Northrop Grumman, which hoped to land what it is calling a "significantly sized" Taiwanese contract, has been swapping ideas with the U.S. Navy in recent weeks in anticipation that the Navy will soon move ahead with coordination of the project, said company spokesman Randy Belote. "Things are moving forward," he said.
But in a presentation to Wall Street analysts Tuesday, Northrop Chief Executive Officer Ronald D. Sugar made clear that if Northrop won the contract, it would build the subs at its Ship Systems division in Pascagoula, Miss.
"We would probably make them in our Gulf [of Mexico] region, probably in partnership with a company that produces submarines now," Sugar said, referring to a handful of foreign companies with experience building diesel-electric subs that U.S. contractors now lack.
Until Sugar's remarks, Northrop's Newport News shipyard - one of the Navy's two sources for nuclear submarines - seemingly had an outside shot at best at winning the Taiwan contract.
When the administration first announced its goal of providing submarines to Taiwan in 2001, any involvement by the local shipyard appeared remote. Navy officials have long kept tight reins on the country's nuclear shipyards, fearing that making subs for foreign countries could spread technological secrets, such as advanced techniques to make the large nuclear-driven ships move quietly in the water.
And that led industry observers to doubt that the Navy would allow its nuclear shipyards, Newport News and Electric Boat in Groton, Conn., to join in the bidding.

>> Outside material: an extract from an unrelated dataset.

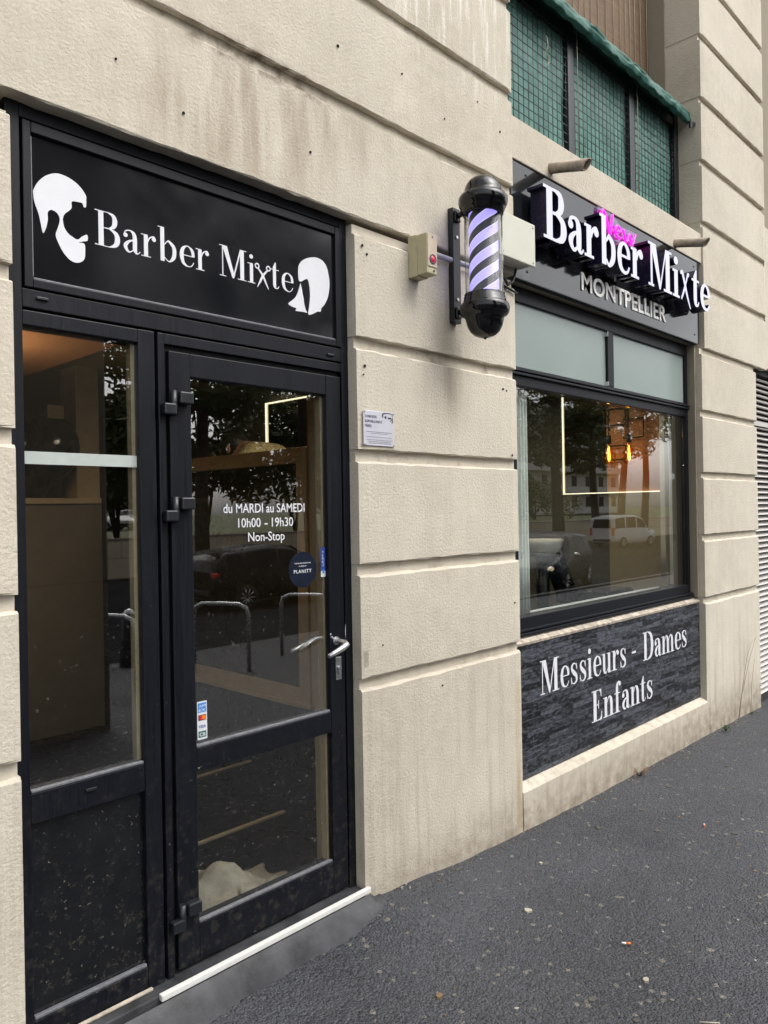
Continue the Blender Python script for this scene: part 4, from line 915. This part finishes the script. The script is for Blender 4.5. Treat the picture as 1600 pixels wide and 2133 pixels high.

But then the plan to build the ships at one of its non-nuclear yards hit severe snags in mid 2002.
Because it had been decades since an American firm had built a diesel-driven sub, Northrop Grumman's initial plan was to build the subs at its Mississippi yard with a foreign company's design. The Pascagoula shipyard currently builds destroyers and other smaller Navy ships. Several foreign firms have built diesel ships in recent years.
But that became a problem when foreign countries, Germany in particular, feared their relationship with the mainland People's Republic of China would be severely damaged if they were to allow their companies to design subs for Taiwan.
That threatened Bush's entire Taiwanese sub program, and some speculated that the Navy might rethink its prior stance against allowing its nuclear yards, such as Newport News, to take an active role in the Taiwan sub program.
In recent months, however, the program has been revived. Belote said that five months ago, Northrop submitted several draft concepts for what the submarine would look like and how the company might approach the project.
In the last two weeks, he said, the No. 2 U.S. defense contractor provided formal comment to Navy questions about the proposed project. Among the issues: whether cost estimates for the Taiwanese submarines are realistic.
Meanwhile, Northrop is still trying to come up with partners who would help to build the ships, Belote said.
"We're talking about a submarine that hasn't been built in this country in decades," he said.
"We're either going to have to find a way to work together with the German company, or find another international partner, or build it ourselves."